Work required: Every line below that includes "Treat" counts toward the total. Report that total alone.
---------- Information provided
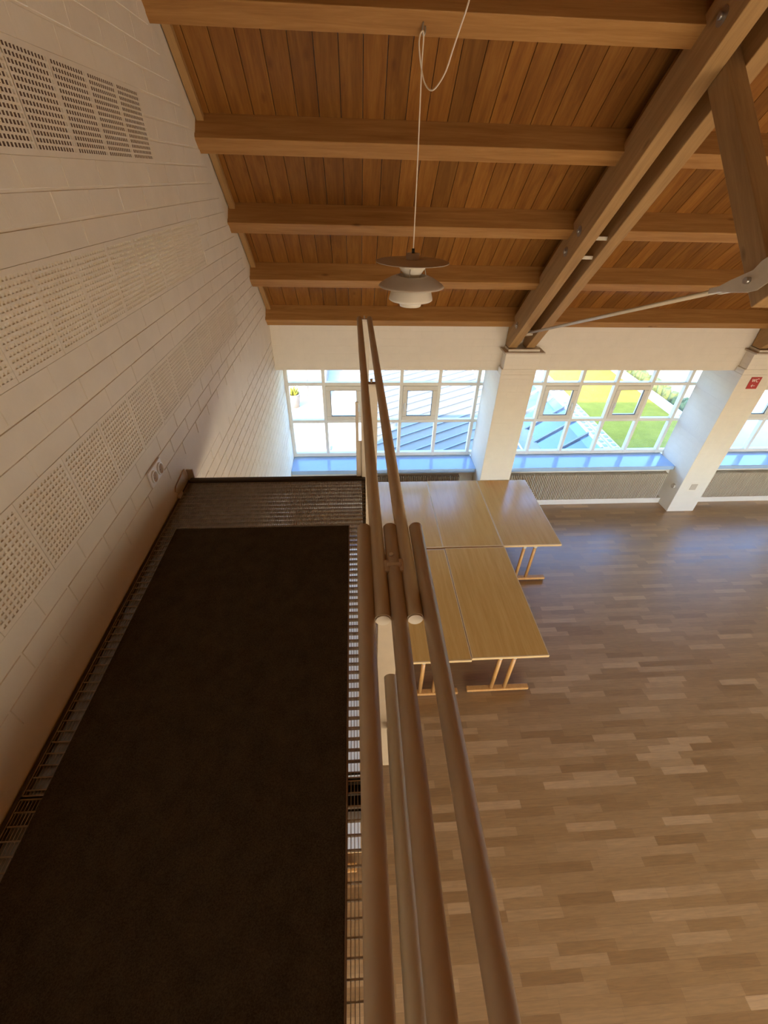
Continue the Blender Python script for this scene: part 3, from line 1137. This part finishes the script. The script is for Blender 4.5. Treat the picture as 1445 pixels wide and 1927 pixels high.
--------------------
---------- Information provided
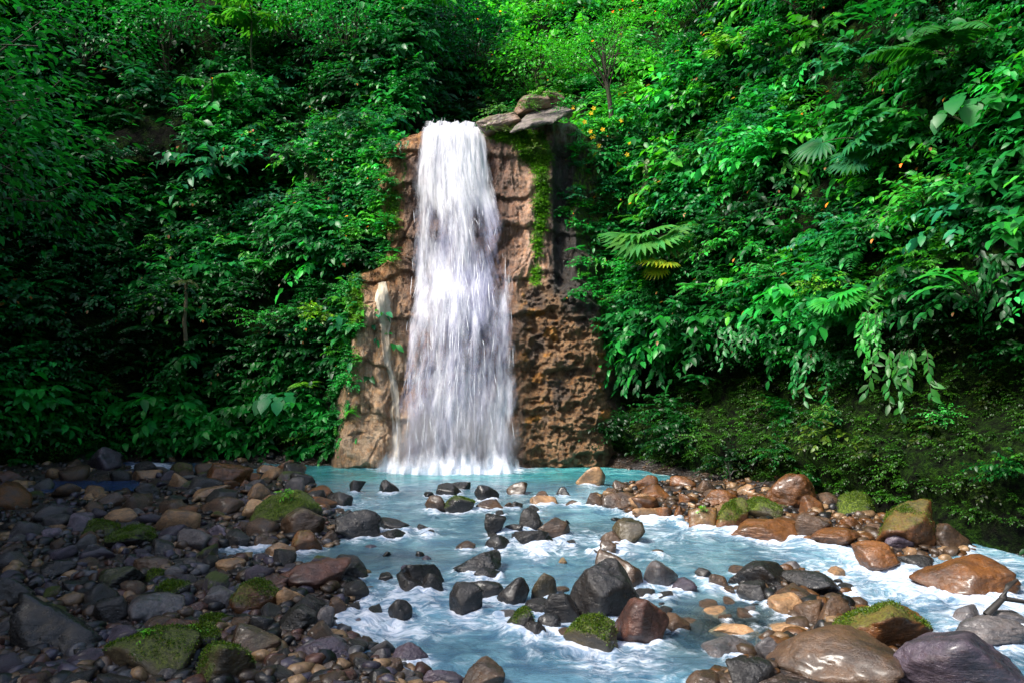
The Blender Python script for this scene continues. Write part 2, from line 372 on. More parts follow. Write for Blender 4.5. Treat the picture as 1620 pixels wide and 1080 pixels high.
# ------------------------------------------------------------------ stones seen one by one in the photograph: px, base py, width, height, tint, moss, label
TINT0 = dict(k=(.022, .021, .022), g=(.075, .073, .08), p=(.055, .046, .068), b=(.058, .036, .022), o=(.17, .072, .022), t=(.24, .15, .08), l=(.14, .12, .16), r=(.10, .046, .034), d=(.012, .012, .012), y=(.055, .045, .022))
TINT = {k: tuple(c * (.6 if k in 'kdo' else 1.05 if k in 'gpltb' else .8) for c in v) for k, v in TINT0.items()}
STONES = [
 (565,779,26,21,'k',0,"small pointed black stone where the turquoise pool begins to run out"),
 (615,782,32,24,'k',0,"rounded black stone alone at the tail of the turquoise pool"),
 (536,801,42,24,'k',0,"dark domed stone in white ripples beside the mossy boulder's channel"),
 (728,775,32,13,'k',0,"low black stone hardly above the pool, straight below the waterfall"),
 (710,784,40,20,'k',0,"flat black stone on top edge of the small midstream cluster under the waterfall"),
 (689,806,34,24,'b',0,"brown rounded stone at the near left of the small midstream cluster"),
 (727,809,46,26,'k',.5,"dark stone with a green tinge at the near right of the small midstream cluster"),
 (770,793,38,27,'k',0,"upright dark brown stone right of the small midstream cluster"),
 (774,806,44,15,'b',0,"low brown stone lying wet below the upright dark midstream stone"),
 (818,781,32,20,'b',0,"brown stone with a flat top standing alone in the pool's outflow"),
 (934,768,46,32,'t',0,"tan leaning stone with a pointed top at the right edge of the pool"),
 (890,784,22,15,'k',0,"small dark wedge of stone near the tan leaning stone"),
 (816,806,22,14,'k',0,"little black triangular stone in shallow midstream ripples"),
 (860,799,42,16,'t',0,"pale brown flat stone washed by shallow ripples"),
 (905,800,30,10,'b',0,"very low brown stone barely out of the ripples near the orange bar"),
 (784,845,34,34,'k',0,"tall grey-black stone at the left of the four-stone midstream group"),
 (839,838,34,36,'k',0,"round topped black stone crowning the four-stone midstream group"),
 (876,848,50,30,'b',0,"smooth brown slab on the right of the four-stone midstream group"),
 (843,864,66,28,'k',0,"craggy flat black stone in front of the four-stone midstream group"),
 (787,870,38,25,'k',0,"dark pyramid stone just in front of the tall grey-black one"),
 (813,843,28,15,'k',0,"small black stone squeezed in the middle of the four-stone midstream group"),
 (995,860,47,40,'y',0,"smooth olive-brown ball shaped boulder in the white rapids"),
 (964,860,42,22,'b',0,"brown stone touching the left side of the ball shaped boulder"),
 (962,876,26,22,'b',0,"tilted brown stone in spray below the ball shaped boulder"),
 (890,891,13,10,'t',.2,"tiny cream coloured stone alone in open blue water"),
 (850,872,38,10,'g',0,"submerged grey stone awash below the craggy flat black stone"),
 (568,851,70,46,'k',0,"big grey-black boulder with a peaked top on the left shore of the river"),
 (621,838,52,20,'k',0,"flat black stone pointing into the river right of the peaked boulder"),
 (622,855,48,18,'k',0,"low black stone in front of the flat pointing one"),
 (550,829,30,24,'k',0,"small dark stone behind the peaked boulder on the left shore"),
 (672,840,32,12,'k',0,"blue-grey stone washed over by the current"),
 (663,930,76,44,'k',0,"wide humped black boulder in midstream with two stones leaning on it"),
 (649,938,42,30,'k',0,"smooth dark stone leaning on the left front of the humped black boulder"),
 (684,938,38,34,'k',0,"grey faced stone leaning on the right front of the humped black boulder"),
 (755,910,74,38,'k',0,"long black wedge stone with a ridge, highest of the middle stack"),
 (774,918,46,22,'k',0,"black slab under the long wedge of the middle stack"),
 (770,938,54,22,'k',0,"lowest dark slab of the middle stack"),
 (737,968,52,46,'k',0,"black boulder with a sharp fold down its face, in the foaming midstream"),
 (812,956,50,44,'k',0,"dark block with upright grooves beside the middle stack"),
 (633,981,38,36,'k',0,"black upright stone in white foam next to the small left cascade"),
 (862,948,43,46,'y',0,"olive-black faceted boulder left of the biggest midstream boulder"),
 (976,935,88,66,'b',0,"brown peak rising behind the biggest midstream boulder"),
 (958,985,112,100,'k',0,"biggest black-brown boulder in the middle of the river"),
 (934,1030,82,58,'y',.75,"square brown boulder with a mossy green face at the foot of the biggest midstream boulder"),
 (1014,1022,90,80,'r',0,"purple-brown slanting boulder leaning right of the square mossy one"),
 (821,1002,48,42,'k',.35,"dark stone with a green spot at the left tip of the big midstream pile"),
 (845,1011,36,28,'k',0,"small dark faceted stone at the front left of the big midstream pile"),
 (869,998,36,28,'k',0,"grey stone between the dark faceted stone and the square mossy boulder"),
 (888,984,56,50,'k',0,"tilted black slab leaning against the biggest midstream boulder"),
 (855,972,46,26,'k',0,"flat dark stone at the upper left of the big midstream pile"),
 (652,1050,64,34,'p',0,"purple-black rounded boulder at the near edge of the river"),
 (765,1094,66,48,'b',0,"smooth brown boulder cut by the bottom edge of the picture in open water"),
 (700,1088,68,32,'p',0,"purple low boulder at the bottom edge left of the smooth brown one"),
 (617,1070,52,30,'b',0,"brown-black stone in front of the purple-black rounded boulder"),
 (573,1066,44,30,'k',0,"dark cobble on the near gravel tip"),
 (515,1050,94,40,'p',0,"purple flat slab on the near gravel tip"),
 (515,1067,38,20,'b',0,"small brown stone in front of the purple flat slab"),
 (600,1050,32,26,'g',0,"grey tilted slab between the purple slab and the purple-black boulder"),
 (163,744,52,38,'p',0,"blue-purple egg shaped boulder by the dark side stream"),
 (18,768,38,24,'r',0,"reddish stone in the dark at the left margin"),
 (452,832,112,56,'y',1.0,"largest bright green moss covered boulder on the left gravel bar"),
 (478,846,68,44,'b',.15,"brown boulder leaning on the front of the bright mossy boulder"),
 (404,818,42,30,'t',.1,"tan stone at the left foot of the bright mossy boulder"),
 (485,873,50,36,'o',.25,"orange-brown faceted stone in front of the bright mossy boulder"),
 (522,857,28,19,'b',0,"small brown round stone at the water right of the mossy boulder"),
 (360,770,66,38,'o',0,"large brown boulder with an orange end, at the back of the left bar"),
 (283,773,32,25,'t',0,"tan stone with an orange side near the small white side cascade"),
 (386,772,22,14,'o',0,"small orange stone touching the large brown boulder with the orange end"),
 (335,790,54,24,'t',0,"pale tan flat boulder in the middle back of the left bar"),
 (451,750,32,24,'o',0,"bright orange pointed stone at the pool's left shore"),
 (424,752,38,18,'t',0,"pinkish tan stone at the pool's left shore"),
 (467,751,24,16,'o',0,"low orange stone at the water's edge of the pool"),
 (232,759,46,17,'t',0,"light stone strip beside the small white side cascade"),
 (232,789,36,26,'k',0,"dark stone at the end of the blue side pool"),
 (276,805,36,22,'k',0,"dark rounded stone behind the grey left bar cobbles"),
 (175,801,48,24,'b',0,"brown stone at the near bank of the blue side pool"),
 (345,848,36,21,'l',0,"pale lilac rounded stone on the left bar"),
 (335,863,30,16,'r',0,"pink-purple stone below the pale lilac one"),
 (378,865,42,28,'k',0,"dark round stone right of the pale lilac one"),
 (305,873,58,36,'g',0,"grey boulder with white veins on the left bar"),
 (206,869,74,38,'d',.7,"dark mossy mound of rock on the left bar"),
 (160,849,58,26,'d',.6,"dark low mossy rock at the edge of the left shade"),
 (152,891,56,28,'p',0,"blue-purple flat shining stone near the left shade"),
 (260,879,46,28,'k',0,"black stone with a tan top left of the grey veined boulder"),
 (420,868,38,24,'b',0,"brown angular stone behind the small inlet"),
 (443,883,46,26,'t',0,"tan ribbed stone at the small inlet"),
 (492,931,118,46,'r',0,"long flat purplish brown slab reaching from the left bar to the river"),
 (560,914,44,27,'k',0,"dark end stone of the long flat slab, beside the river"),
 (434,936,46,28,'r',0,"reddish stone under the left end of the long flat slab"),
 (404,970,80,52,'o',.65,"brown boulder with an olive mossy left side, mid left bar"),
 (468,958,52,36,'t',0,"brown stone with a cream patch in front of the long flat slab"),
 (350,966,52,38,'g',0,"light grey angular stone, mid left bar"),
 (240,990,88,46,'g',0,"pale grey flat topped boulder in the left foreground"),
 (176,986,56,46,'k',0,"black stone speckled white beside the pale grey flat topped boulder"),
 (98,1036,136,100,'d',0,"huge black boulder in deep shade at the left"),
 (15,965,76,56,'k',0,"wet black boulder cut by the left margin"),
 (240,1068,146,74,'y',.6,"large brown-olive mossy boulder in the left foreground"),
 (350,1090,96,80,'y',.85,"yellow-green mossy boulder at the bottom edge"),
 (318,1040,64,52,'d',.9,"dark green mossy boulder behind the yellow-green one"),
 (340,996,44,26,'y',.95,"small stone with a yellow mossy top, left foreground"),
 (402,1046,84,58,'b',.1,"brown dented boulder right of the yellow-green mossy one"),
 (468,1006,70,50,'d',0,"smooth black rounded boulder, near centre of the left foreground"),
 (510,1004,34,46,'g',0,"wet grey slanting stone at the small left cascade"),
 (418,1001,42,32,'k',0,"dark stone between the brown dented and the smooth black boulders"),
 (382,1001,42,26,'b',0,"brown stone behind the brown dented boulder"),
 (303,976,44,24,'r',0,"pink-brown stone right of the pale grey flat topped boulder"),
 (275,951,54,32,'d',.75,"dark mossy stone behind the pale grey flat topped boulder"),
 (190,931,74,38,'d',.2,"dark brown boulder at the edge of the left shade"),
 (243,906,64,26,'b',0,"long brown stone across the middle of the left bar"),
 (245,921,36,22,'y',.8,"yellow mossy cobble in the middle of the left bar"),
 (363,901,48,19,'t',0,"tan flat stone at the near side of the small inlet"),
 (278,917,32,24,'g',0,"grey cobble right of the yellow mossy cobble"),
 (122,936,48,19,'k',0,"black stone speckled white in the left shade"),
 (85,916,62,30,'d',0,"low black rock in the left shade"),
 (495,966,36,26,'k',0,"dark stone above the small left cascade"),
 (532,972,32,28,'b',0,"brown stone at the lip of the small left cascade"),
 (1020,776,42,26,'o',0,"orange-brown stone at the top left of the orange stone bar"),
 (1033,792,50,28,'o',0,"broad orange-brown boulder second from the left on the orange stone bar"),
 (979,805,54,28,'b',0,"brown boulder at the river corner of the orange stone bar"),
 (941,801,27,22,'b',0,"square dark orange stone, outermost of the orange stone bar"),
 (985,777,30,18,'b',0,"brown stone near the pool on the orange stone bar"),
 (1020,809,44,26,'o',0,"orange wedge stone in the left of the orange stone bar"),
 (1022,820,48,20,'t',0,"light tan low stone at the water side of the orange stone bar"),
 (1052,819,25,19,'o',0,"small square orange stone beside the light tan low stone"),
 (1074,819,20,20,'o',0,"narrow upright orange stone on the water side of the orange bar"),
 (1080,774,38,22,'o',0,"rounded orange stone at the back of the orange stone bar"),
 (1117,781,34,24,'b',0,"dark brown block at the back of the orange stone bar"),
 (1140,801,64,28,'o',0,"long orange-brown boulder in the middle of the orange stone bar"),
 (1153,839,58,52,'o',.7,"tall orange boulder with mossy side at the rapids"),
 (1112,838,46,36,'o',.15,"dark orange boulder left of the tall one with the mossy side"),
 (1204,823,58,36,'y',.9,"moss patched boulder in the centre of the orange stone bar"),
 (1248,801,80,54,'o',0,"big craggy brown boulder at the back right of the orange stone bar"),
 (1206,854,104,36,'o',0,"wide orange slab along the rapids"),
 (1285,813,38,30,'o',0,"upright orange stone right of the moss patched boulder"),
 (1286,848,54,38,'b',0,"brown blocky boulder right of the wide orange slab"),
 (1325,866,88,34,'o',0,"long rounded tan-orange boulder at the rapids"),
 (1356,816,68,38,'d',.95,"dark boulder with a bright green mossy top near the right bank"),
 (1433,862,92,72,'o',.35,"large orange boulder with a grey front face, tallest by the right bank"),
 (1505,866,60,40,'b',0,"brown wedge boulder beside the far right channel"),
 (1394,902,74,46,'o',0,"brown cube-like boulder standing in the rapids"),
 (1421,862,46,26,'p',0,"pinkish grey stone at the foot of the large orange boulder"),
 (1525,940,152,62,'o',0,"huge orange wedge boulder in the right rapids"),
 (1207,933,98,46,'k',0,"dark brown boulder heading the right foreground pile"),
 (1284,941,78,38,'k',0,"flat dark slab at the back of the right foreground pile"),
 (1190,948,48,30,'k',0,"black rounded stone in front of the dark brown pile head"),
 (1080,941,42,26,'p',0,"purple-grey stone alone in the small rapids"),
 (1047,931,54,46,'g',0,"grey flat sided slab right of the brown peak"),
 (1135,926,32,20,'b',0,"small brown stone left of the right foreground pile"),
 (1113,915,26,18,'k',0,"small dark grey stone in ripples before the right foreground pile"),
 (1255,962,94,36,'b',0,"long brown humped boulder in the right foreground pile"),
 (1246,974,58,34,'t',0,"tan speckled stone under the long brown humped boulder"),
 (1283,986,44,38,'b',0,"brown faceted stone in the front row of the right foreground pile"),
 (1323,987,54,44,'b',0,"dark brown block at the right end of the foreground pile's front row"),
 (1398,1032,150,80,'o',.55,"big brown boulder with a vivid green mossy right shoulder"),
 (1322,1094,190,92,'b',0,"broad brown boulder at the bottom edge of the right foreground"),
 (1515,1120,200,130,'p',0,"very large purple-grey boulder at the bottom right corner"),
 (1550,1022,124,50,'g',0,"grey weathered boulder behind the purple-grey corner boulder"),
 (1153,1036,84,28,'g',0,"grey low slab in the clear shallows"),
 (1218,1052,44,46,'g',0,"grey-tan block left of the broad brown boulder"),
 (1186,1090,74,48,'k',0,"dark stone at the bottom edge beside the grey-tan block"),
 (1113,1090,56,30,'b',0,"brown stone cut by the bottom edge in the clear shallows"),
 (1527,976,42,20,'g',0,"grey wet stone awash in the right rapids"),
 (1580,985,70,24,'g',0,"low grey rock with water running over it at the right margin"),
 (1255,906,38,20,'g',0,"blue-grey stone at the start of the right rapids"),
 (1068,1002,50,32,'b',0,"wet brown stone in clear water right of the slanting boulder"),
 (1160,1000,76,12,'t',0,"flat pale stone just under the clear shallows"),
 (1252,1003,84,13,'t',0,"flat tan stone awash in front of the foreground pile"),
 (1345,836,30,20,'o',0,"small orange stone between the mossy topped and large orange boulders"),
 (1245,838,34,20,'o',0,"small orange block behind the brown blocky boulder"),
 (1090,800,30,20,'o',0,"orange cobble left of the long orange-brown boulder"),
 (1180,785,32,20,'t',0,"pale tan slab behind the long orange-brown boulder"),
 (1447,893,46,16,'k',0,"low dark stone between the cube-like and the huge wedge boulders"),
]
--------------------
---------- Information provided
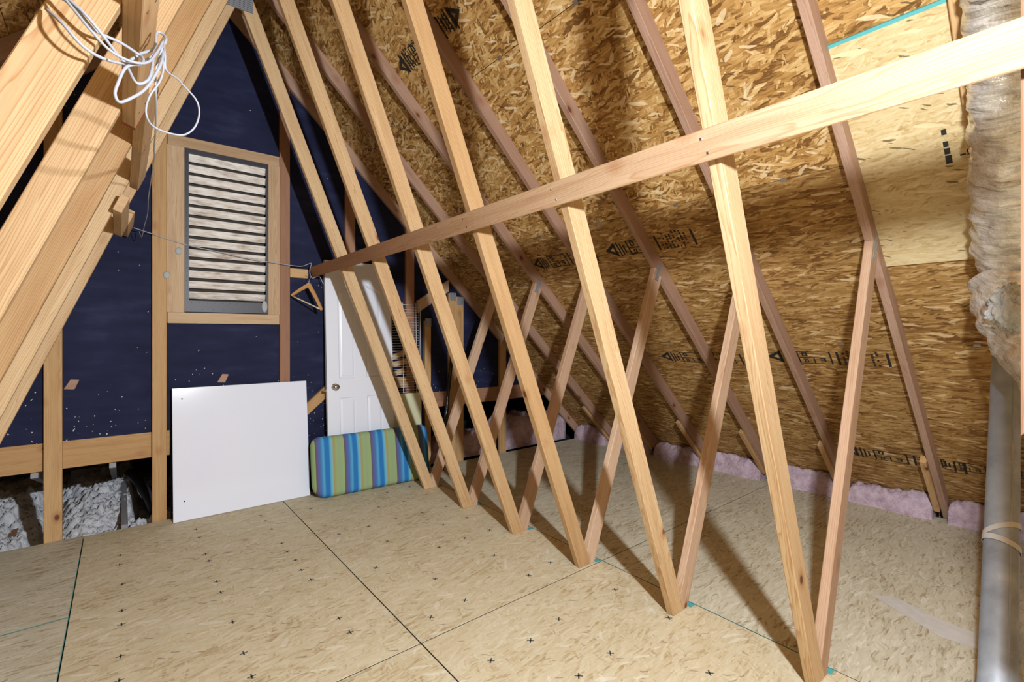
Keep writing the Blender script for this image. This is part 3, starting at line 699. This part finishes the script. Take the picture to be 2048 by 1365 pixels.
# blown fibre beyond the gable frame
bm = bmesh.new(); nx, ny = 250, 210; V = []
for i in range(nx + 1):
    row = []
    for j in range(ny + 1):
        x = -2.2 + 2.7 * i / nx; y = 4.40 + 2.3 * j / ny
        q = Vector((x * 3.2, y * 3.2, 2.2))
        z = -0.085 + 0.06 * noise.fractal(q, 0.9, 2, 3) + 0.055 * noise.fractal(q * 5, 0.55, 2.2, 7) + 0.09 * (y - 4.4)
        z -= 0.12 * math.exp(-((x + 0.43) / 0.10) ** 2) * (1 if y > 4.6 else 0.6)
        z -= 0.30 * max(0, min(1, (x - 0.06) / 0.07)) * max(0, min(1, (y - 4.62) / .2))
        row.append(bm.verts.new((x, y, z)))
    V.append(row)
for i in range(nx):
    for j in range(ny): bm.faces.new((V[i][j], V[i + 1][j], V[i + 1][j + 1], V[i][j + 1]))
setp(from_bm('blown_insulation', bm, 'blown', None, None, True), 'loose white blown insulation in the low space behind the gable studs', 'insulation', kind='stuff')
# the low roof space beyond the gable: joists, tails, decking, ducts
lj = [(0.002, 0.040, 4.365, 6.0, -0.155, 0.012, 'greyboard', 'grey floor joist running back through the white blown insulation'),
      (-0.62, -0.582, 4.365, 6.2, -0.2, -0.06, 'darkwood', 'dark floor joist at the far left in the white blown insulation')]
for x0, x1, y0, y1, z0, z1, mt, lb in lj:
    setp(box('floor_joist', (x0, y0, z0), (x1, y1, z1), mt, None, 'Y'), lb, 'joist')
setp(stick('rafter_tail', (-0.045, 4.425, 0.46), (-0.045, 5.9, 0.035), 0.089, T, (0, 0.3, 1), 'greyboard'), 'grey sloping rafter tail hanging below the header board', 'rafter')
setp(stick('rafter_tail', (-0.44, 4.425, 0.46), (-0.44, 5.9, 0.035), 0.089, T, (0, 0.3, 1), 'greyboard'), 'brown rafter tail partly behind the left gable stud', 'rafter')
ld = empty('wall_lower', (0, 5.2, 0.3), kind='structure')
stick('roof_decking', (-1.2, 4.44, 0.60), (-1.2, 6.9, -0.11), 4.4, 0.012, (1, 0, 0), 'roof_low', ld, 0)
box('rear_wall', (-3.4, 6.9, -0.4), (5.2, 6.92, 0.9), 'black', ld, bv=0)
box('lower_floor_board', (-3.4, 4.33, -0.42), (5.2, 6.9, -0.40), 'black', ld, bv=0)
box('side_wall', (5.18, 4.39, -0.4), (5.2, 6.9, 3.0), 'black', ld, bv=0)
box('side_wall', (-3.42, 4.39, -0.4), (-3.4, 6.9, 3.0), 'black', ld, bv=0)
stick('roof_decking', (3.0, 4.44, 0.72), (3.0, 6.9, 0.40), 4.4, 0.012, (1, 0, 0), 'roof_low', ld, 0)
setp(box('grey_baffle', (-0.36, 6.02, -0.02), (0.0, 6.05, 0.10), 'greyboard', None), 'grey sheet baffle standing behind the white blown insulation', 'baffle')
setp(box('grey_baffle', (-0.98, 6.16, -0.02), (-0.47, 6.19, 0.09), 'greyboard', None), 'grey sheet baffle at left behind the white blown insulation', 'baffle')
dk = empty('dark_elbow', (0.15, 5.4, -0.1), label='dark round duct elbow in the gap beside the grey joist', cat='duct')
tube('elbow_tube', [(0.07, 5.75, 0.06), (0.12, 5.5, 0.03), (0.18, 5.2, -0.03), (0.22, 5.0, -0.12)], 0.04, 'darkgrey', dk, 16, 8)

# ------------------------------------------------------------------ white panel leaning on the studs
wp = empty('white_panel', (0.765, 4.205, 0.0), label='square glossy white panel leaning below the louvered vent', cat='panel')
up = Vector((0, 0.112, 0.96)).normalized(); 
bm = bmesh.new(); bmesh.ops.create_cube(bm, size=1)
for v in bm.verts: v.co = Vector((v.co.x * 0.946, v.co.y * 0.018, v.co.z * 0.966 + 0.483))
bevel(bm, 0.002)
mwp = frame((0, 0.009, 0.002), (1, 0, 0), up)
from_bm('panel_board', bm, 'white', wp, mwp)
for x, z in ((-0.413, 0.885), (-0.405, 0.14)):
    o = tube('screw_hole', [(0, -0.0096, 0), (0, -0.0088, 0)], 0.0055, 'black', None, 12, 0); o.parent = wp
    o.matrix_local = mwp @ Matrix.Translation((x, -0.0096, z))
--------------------
Solution for this problem: 2